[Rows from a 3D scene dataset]
◇ ◇ ◇ ◇ ◇

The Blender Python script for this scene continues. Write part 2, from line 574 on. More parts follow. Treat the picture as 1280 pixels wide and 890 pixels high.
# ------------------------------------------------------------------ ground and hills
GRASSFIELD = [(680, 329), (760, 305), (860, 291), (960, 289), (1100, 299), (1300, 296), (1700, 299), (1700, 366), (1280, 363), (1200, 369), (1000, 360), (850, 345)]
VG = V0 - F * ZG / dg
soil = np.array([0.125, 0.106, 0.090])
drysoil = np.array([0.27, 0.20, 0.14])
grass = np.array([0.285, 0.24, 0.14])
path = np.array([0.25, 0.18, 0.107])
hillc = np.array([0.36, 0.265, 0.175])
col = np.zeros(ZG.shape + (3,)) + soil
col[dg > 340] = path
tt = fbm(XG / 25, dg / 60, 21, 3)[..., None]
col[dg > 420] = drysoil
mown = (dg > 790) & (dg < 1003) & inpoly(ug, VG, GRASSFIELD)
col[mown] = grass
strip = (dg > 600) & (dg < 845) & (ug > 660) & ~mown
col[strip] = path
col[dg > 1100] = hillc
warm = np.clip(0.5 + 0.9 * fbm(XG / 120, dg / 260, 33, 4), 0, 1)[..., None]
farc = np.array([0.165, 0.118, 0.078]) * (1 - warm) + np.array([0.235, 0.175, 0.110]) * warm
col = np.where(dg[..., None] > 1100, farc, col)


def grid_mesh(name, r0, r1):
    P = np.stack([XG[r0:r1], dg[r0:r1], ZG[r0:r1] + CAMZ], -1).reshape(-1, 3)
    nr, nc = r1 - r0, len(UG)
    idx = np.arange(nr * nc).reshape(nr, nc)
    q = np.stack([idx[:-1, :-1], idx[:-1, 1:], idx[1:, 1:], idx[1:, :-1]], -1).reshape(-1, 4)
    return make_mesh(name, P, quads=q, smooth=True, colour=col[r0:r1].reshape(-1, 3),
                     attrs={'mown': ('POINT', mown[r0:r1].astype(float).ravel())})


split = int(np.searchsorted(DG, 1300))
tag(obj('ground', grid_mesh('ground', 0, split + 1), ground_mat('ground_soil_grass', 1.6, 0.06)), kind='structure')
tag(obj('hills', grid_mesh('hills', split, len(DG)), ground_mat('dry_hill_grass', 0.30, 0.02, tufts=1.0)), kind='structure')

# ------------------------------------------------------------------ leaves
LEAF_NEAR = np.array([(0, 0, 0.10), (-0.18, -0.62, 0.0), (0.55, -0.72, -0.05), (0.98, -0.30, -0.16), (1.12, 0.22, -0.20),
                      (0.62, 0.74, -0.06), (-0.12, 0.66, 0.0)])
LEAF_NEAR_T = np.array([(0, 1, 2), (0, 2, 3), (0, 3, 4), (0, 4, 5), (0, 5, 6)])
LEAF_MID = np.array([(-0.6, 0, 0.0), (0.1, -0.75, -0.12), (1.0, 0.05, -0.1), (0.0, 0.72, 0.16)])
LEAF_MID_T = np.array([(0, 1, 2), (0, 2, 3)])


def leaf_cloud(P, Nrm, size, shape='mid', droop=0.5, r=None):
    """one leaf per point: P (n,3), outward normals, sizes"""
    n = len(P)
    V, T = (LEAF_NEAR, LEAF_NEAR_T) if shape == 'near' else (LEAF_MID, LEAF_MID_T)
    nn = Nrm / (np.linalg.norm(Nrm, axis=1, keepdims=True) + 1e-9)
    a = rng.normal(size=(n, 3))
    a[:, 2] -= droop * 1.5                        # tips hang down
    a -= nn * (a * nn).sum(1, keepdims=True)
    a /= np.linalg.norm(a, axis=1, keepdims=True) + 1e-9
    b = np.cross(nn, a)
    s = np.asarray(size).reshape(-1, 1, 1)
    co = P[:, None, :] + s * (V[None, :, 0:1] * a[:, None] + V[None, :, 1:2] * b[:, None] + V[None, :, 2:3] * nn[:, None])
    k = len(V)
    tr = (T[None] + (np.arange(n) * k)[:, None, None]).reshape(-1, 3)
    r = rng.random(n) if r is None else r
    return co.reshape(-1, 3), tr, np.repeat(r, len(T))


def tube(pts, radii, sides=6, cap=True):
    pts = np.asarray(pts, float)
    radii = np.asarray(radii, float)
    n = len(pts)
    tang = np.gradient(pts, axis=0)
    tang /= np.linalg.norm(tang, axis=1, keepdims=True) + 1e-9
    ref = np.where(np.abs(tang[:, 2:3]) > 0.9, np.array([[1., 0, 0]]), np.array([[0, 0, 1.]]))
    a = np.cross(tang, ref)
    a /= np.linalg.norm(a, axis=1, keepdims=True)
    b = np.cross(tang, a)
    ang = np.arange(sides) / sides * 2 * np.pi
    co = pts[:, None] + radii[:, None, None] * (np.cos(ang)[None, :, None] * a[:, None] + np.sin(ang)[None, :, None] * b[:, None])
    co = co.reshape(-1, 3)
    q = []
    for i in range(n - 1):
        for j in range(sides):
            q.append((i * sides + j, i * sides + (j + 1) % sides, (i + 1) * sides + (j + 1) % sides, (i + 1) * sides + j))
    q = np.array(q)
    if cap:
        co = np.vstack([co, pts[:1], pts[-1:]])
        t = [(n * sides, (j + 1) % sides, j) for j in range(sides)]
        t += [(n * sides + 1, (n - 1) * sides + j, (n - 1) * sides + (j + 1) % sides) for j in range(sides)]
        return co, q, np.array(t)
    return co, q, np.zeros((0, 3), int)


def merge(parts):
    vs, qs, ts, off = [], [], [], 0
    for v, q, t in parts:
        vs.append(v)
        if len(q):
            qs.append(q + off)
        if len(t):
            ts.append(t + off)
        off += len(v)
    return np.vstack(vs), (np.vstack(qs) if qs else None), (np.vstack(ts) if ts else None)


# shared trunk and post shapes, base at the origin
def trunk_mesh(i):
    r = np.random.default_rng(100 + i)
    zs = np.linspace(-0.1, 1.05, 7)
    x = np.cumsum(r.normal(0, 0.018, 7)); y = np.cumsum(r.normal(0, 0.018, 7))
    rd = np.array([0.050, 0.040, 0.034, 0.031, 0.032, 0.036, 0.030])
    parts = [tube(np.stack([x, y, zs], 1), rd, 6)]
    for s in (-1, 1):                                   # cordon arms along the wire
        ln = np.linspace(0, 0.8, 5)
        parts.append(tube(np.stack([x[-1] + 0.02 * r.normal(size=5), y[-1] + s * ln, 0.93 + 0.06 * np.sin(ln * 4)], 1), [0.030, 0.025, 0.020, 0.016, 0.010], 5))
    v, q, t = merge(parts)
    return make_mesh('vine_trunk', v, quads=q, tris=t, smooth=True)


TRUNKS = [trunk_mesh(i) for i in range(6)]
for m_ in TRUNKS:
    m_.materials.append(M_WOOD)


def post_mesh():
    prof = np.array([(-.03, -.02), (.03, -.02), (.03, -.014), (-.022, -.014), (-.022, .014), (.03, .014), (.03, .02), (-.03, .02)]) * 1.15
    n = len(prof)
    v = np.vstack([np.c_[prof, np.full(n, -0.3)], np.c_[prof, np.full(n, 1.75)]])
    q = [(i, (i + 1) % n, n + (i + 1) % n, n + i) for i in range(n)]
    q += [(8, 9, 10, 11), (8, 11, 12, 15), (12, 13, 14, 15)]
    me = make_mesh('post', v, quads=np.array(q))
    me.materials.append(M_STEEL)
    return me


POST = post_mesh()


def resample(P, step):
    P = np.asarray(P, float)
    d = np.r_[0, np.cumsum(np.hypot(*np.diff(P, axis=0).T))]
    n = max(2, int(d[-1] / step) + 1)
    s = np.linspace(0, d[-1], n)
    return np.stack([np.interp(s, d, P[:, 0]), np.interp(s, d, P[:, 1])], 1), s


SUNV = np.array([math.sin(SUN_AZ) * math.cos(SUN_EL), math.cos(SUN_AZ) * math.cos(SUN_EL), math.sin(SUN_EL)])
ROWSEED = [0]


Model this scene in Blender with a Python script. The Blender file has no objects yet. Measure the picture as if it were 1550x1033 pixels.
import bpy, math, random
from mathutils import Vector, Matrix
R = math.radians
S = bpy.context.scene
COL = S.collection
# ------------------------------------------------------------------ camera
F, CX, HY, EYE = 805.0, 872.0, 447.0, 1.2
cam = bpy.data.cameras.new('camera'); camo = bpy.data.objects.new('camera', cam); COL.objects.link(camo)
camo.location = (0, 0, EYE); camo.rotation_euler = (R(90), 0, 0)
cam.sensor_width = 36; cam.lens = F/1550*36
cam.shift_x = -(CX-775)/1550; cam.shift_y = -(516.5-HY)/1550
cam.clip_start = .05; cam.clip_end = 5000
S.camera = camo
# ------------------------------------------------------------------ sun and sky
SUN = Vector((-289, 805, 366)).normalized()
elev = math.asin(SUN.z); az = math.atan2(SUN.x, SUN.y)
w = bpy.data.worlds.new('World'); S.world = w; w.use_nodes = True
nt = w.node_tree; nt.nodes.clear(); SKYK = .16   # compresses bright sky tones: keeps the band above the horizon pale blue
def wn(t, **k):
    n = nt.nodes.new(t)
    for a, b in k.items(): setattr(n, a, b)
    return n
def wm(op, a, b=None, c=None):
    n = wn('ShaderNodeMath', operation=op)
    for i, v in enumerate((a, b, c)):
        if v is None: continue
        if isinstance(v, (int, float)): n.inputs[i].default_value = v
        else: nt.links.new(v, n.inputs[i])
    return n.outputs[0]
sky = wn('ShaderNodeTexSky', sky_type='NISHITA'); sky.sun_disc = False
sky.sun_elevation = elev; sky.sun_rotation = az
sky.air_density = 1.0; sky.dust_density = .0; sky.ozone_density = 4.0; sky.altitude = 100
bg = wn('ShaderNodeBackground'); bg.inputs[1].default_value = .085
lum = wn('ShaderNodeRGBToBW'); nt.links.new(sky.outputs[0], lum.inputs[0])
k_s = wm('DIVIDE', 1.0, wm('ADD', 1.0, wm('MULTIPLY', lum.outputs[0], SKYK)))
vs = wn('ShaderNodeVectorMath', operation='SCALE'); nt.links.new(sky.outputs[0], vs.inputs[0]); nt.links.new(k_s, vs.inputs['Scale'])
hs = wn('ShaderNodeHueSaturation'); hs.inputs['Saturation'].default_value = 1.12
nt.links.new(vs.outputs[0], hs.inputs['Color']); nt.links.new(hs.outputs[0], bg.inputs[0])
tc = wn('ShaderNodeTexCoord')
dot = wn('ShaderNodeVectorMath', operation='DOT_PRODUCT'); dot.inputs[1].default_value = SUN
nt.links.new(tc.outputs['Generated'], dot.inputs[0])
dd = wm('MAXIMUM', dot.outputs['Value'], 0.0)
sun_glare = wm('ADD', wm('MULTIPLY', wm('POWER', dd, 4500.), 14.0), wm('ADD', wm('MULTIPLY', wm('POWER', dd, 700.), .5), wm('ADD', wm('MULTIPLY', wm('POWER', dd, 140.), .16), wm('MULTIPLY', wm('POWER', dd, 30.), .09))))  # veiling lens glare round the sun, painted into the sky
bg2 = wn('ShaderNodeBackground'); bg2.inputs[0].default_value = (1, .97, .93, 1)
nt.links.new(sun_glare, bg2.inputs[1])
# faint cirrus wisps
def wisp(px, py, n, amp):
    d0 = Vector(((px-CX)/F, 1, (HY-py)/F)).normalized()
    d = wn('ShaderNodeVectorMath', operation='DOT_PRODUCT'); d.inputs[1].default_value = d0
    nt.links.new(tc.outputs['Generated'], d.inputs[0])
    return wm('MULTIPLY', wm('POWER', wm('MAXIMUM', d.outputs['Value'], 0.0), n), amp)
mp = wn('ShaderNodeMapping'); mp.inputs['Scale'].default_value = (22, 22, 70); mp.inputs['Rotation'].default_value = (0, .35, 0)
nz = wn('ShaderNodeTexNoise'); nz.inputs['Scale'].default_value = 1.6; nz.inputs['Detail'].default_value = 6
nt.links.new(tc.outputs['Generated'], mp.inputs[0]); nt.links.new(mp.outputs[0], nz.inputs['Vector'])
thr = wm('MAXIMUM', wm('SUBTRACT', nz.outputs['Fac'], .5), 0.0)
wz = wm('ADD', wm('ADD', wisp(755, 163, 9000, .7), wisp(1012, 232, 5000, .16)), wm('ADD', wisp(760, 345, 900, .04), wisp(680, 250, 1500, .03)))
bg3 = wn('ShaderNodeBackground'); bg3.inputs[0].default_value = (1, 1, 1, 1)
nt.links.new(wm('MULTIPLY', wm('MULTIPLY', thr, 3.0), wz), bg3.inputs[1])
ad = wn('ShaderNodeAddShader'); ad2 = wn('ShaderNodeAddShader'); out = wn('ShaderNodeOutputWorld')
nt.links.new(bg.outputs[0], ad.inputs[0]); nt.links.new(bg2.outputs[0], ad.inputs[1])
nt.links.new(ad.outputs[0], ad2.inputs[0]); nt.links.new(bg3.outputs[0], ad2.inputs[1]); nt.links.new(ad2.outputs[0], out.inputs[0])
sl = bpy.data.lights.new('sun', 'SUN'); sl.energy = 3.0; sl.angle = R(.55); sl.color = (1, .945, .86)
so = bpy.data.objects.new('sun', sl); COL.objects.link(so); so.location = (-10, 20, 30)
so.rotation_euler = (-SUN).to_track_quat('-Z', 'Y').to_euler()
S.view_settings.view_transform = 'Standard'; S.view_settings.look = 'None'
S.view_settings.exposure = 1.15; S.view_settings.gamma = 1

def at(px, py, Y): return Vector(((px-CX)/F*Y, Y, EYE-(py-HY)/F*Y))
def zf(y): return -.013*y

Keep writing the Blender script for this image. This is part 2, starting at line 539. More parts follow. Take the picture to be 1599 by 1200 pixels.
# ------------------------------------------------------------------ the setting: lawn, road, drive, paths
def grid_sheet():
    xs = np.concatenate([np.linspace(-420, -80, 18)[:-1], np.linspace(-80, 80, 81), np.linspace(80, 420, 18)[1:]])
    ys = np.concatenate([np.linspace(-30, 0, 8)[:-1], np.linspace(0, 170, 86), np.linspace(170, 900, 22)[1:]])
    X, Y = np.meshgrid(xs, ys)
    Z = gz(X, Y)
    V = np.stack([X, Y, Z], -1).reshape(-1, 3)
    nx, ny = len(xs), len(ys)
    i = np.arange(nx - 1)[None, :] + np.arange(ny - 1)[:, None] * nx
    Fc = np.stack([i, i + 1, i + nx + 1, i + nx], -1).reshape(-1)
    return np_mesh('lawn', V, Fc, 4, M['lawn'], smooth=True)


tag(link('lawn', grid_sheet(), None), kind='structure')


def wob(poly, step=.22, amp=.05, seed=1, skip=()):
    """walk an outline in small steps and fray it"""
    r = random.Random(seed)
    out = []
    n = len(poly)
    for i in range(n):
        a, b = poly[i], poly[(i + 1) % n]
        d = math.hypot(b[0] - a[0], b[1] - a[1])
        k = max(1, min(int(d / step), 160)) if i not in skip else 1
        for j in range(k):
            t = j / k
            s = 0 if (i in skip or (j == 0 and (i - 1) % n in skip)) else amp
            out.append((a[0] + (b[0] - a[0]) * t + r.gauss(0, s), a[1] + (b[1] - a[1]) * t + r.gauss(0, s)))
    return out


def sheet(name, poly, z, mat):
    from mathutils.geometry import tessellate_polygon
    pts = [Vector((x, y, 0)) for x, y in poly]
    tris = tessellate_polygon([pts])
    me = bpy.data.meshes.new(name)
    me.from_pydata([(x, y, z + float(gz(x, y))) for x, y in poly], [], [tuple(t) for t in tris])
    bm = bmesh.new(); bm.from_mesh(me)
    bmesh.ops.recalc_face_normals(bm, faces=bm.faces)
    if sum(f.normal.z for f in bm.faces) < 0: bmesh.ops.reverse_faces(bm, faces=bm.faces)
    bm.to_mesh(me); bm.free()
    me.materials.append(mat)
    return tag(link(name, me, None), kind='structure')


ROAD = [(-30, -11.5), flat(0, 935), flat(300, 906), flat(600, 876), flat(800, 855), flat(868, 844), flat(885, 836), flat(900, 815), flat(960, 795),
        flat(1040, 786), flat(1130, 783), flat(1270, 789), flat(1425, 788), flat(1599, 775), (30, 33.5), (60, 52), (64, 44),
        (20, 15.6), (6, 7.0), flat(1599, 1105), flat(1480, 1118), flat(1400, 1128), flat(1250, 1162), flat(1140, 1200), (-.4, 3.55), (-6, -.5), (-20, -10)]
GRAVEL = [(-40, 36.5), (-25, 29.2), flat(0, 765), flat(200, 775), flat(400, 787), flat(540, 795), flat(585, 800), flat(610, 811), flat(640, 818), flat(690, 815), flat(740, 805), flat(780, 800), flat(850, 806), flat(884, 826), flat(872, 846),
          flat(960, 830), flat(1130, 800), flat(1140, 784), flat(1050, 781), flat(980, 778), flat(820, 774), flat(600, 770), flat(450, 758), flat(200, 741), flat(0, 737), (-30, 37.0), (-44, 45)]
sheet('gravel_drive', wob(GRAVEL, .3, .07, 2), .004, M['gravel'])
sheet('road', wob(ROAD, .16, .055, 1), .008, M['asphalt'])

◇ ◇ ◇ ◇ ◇

## TASK STATEMENT:
Note every line above where the string "script" shows up, and copy those lines.

## RESPONSE TO THIS EXERCISE:
The Blender Python script for this scene continues. Write part 2, from line 574 on. More parts follow. Treat the picture as 1280 pixels wide and 890 pixels high.
Model this scene in Blender with a Python script. The Blender file has no objects yet. Measure the picture as if it were 1550x1033 pixels.
Keep writing the Blender script for this image. This is part 2, starting at line 539. More parts follow. Take the picture to be 1599 by 1200 pixels.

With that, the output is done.